Autumn 2022

Talk:3 (22.11.2022)

Title:-d-holomorphic vector bundles 

Speaker:- Ayush Jaiswal

Abstract:- In 1957, Michael Atiyah had developed the theory of holomorphic connection on principle bundles over compact complex manifolds, and gave a criterion (now known as Atiyah-Weil criterion) for the existence of holomorphic connection on holomorphic vector bundles over comapct Riemann surfaces. In 1882, Felix Klein had introduced Klein surface and further analytic theory on Klein surfaces was studied in more depth by Schiffer and Spencer in 1954. Norman Alling and Newcomb Greenleaf studied correspondence between Klein surfaces and real algebraic function fields.
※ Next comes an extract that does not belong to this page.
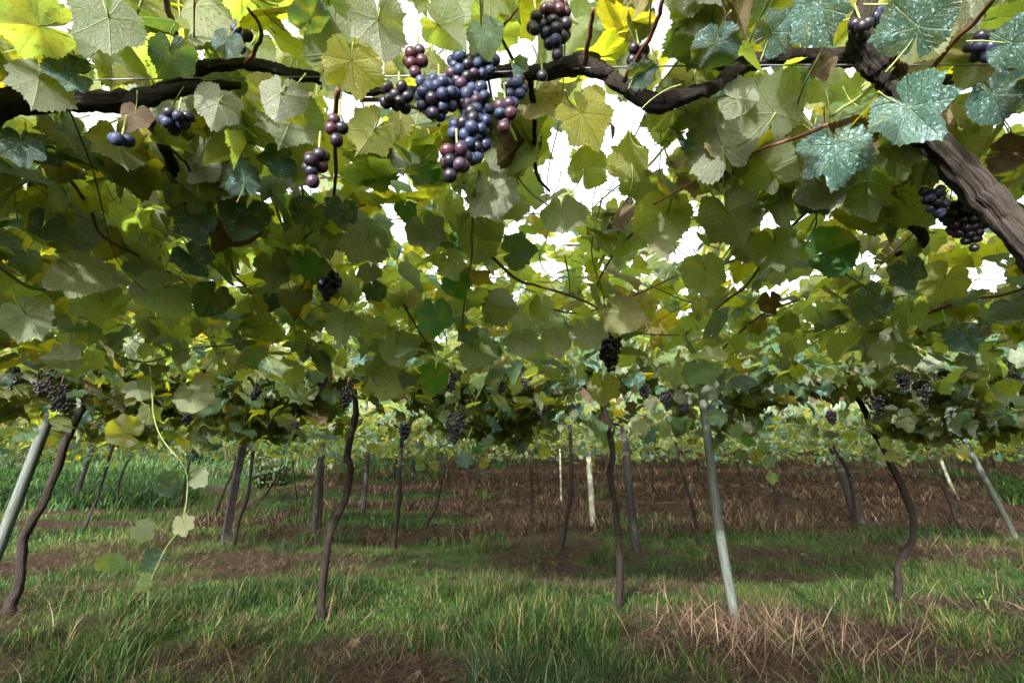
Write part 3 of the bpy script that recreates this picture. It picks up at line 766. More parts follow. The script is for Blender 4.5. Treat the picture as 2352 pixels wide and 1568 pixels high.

In this talk, we will discuss the theory of d holomorphic vector bundle and if time permits we will talk about d-holomorphic connections. 

Talk:1,2 (08.11.2022 & 15.11.2022)

Title:- Euler Gamma Function and its various generalizations. 

Speaker:- Shivajee Gupta

Abstract:-  We will define Euler’s gamma function and its various generalized and related special functions. Also, introduce its important properties like a functional equation, difference equation, reflection formula, etc. We will also look for a result on the generalized Mittag-Leffler functions and technique used in its proof.